While local government is not mentioned in the Constitution of Australia, every state government recognises local government in their respective constitutions.[1]

There are 13 types of LGAs. These are:

  1. Boroughs
  2. Cities
  3. Councils
  4. District Councils
  5. Municipalities
  6. Regional Councils
  7. Rural Cities
  8. Shires
  9. Towns
  10. Community government councils
  11. Aboriginal shires
  12. Island councils
  13. Unincorporated.

The local governing body is generally referred to as a council (thus "Burwood Council" or "Casey City Council"), and the territories governed are collectively referred to as "local government areas"; however, terms such as "city" or "shire" also have a geographic interpretation.
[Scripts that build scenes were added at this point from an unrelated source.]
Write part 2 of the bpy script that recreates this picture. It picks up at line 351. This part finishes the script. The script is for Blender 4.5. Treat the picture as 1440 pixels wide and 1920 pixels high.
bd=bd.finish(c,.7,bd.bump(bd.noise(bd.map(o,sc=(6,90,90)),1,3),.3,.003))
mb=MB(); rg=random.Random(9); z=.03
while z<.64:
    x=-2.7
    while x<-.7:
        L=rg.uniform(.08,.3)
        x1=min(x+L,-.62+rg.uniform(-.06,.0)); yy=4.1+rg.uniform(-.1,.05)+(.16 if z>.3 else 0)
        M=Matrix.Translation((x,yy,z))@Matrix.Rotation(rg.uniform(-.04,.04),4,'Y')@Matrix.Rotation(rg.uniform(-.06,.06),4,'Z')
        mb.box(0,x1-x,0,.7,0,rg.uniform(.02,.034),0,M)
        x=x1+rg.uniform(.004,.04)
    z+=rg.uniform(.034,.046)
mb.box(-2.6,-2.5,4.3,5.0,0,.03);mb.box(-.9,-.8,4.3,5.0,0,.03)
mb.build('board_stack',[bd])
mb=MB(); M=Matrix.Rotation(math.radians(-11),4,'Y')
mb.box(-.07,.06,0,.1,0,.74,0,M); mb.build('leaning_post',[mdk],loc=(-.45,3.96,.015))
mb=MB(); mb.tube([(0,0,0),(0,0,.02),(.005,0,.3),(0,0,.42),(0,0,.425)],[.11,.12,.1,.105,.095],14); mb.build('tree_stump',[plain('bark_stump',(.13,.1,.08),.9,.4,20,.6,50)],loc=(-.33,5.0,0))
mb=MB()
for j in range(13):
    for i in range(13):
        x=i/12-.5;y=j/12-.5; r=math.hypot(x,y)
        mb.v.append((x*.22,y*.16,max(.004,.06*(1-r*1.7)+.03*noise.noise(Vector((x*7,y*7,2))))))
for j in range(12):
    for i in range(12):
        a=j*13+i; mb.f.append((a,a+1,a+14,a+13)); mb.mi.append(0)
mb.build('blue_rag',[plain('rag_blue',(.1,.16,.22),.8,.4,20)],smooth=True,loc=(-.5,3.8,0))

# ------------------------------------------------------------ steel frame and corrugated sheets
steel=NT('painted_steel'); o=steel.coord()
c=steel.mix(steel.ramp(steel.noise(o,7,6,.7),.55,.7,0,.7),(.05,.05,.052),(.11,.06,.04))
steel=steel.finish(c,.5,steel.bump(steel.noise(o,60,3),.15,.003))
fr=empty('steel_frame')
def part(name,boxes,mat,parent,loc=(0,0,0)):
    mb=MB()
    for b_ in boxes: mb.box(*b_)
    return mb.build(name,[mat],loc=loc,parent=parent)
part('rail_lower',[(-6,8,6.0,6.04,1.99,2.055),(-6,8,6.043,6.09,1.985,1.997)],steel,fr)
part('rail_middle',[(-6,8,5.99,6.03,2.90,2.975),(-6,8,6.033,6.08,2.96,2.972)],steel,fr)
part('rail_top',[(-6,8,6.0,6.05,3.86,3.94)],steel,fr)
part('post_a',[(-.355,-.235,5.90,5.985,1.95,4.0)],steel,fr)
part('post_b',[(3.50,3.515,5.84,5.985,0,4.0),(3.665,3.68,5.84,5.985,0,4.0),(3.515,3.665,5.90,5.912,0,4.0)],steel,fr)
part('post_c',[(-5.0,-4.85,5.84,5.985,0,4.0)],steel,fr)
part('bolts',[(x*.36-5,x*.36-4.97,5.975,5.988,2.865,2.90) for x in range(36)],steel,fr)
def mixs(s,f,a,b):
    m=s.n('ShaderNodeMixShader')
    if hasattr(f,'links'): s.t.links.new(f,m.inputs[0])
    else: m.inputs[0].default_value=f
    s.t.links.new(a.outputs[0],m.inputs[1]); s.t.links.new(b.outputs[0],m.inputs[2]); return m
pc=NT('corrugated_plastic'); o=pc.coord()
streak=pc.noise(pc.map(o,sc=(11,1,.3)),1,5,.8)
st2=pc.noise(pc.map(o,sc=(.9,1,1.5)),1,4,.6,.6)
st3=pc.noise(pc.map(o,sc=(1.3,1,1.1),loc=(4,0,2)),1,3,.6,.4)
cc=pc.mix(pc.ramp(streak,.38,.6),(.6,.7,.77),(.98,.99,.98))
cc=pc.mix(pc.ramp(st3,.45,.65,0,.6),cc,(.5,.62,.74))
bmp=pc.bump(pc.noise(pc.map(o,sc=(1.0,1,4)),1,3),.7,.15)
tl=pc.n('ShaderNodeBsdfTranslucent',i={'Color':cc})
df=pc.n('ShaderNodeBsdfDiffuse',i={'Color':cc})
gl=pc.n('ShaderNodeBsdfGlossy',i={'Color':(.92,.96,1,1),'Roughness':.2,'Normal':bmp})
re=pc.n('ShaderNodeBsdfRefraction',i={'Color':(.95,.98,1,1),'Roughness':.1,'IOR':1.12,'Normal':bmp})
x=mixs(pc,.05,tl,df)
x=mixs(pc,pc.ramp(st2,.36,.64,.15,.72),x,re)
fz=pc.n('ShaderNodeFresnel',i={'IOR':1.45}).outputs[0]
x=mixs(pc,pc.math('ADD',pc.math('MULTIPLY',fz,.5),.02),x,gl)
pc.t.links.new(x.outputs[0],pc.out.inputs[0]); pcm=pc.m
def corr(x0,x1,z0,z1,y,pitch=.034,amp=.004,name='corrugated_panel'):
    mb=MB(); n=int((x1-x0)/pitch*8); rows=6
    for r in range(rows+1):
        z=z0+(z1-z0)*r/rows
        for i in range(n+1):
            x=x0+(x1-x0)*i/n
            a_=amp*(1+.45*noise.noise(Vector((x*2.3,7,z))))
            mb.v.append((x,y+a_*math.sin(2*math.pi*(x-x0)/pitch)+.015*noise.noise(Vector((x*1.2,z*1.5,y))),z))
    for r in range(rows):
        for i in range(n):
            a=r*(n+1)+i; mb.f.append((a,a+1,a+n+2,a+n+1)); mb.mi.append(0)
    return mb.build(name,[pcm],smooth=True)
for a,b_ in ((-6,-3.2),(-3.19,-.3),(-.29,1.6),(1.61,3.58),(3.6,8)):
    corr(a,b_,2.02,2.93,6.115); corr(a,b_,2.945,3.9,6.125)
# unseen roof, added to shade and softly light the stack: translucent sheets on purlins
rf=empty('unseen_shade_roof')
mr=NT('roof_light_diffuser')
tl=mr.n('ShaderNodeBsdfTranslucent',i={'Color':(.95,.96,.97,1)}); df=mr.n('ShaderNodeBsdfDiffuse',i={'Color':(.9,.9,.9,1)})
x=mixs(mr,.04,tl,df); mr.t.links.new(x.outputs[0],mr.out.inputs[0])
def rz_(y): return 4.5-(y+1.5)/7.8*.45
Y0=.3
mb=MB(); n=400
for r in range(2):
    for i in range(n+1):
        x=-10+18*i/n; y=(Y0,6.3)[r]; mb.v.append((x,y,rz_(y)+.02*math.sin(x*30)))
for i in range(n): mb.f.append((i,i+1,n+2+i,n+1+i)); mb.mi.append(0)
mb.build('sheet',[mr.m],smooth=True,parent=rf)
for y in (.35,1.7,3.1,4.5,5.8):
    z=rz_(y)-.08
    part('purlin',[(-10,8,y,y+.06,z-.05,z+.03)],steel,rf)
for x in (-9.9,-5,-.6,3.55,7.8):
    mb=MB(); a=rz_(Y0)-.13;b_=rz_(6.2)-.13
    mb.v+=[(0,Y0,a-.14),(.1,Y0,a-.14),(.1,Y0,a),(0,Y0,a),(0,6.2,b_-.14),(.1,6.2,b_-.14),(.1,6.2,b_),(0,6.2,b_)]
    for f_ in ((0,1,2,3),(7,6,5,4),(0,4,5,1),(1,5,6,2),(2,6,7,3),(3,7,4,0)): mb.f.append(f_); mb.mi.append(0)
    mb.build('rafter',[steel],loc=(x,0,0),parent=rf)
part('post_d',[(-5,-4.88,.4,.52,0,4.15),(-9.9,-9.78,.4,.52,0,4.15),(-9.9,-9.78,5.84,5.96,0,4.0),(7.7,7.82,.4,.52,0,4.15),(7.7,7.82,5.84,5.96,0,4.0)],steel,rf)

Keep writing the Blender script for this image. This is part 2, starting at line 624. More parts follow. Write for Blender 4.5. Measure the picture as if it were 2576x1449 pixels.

There are currently 565 local councils in Australia.[2]

Despite the single level of local government in Australia, there exist a number of quite extensive areas with relatively low populations which are not a part of any local government area. Powers of local governments in these areas may be exercised by special purpose bodies established outside of the general legislation, as with Victoria's alpine resorts, or directly by state governments.

The area covered by local councils in Australia ranges from as small as 4km2 for the "Town of Walkerville" in central Adelaide to the "Shire of East Pilbara" in the Pilbara region of Western Australia, which covers 380000km2.

State controlled

Local government in Australia is an exclusive "power of the states or territories" and therefore the precise nature of councils referred to as local government can differ between each state or territory. Despite this, they occupy a similar role in each state.